Picking a fifth browser turned out to be pretty difficult. After the first four, every other browser is, pretty much, just a variation of one of those browsers. But Camino is different, though based upon Firefox’s Gecko engine, it uses OSX’s native Cocoa display. It is an attempt to bring the best of Safari and the best of Firefox to the Mac.

But the question is, does it work? (and will it blend?)

What it Does Right:

General Stability: Slower than Safari but faster than Firefox, Camino doesn’t blow off any doors with its speed, but its rock-solid stability definitely will win some fans. It works and it works well.
Usability: Cartoonish, perhaps, but there is no doubting that Camino is a breeze to use. Even the preferences menu, modeled after regular Mac menus, is much easier to use.
Rendering Engine: As I’ve said before of Gecko, it is the best rendering engine on the market. It travels well, is very stable, reasonably fast and very standards compliant overall. The developers of Camino made a great choice.
Bookmark Management: Though I didn’t mention it with Safari, Camino takes its cues from its relative and manages bookmarks in a much more complete way. I especially like the top ten bookmarks feature in both as it mirrors Speed Dial on Opera.
Memory Usage: Camino, compared to other browsers, leaves a very small footprint on the system. This is easily the most efficent way to use Gecko on your Mac.

Where it Goes Wrong:

Tabbed Browsing: Tabbed browsing in Camino, even after the update, is about three years out of date. There’s no drag and drop tab reordering, no closed tab recovery and only limited other tab management options. Probably the weakest tab implementation of all.
Extensions/Themes: Though I’m really happy to have a Gecko running natively on OSX, there doesn’t seem to be any way to get my old Firefox extensions to work in Camino and the selection of working add ons is flimsy at best. You can kiss goodbye to a lot of great features.
Short Cut Dyslexia: Some shortcuts mirror Safari, others mirror Firefox, others seem made up and some follow convention. Usability is great for a novice but power users that use shortcuts might have to relearn.
Limited Integration: Though the whole idea of Camino was to integrate Gecko with the Mac, there is sadly little talking between the two. Camino makes no use, that I can see, of any of the iLife applications. A terrible pity.
The Bookmark Manager Button: Though I love the bookmark manager and I think the usability of Camino is, overall, solid, why the heck is the manager button all the way in the upper right hand corner? Why is it a manager button and not an “add bookmark” button like Safari? I used Camino for weeks before I noticed that button out there.
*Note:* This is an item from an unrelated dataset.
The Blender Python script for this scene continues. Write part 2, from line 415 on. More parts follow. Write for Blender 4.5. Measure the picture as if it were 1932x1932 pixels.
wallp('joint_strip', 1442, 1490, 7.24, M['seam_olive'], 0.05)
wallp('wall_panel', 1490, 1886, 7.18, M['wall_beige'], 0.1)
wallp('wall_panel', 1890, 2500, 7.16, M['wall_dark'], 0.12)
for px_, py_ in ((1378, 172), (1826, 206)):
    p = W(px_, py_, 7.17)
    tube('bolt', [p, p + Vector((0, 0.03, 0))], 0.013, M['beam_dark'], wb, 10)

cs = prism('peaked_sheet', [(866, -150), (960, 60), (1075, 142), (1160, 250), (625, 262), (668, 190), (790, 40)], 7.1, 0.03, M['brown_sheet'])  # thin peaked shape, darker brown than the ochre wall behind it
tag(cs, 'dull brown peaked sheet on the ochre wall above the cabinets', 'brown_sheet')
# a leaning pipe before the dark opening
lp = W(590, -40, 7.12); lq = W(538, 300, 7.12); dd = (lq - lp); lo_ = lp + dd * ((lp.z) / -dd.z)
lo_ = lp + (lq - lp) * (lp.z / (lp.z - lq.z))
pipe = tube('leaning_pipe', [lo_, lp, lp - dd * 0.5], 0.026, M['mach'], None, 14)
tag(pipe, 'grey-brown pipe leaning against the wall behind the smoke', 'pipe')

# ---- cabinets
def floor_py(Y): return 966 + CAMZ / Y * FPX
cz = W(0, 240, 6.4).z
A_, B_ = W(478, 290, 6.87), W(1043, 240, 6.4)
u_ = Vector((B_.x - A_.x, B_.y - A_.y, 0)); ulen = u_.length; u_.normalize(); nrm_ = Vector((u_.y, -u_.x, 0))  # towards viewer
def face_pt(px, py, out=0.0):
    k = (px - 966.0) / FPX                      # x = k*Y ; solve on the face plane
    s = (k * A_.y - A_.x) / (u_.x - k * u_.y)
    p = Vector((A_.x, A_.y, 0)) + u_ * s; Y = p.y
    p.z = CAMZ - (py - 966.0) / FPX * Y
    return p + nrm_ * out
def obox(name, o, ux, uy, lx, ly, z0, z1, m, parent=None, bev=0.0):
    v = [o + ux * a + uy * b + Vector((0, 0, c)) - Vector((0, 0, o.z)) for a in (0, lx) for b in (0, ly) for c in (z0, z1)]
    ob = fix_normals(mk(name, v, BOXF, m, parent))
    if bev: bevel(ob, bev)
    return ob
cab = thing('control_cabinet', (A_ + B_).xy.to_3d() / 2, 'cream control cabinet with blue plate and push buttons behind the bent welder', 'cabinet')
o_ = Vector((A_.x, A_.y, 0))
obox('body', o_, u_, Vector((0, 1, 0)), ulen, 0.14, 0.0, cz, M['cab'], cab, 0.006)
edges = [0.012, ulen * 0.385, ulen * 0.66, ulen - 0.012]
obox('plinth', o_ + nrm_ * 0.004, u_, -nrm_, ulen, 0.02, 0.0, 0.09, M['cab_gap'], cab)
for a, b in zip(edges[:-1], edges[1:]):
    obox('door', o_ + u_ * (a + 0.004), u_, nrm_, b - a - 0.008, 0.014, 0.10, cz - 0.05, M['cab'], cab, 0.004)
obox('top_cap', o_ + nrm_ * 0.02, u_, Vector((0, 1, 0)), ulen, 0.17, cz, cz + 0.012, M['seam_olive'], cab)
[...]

Camino is a match made in heaven but a very bare-bones marriage. You get what you’d expect out of a pairing between Cocoa and Gecko, but not much else. This isn’t Firefox and it shows when you try to move tabs around. Camino is limited, but very effective.

If you love stability and speed, this browser is hard to beat, if you love power, customization and features, you might want to look elsewhere.

Bottom Line

So which browser do I use? Firefox, mainly because I am quite used to it now. But I have used all of the browsers in this list at varying times.

If one of these browsers can fix their bugs and give me a reason not to stray, I probably will, but in the meantime, Firefox will do the work for me. :)

However, I’m still hoping that one of you guys can give me a more permanent and stable browser. I’m in the mood to find a better one.

And also don't forget to give reasons.